Check your guilt and embrace “trash.” We have to accept that waste happens, and creating extra anguish around it can mess up what is working in our existing recycling systems—and makes what’s bad even worse. Plastic recycling, in particular, is an infamous mess, with only 5% of U.S. castaways finding a second life. But we’re really good at recycling paper (68.2%), decent at aluminum (34.9%), and okayish at glass (31.3%). Yes, the country needs more plastic-reduction laws like the one coming into effect in California in 2025. In the meantime, however: Nudging ourselves to recycle what we shouldn’t only makes more trash.

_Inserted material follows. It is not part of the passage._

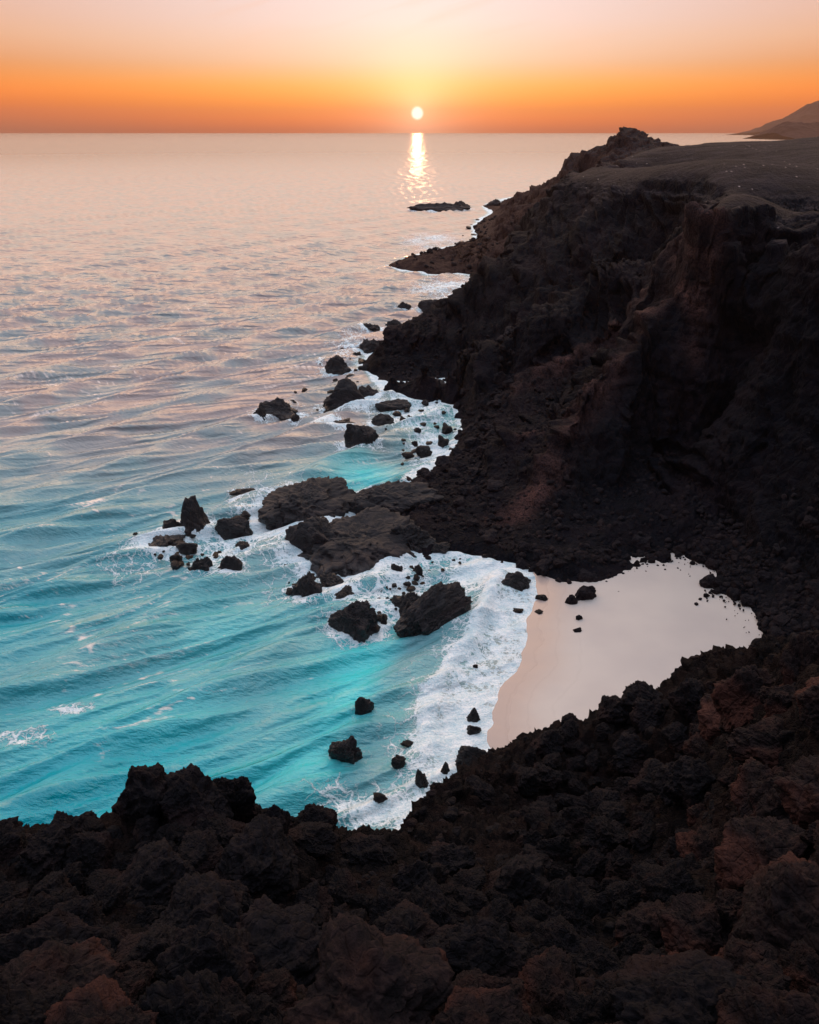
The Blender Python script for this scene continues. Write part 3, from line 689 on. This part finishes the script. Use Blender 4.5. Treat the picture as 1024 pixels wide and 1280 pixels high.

Corinne Iozzio is the Editor-in-Chief of one5c, and an award-winning science and tech editor with more than 15 years of experience. Prior to joining one5c, she was the Editor-in-Chief of Popular Science, and contributed to publications including The Atlantic, Fortune, and Scientific American.

In the news this week

  • Health insurers are weighing changes in premiums due to the risks the climate crisis and extreme weather events like wildfires pose to human health, reports The Wall Street Journal
  • New York City lawmakers are floating a ban of laundry and detergent pods and sheets. The law would apply to pre-portioned cleaners that use a type of plastic called polyvinyl alcohol, or PVA, that breaks down into microplastics and enters waterways.
  • The real estate brokerage Redfin has announced that it will start including air quality ratings in its home listings. The rating will show potential homebuyers the average number of days the area has poor air quality in a year. 
  • According to a new U.N. report, about 1 in 5 of Earth’s migratory species are at risk of extinction. The authors stress that conservation efforts like habitat restoration, protected crossings over roads, and regulations that prevent overconsumption need to be scaled up. 
  • The Department of Energy will push $63 million into heat pump manufacturing. That’s in addition to the $169 million it announced last November. It’s a helpful nudge for more Americans to make the swap to the efficient systems: Heat pump water heaters, for example, are up to three times more energy efficient than their gas-powered counterparts.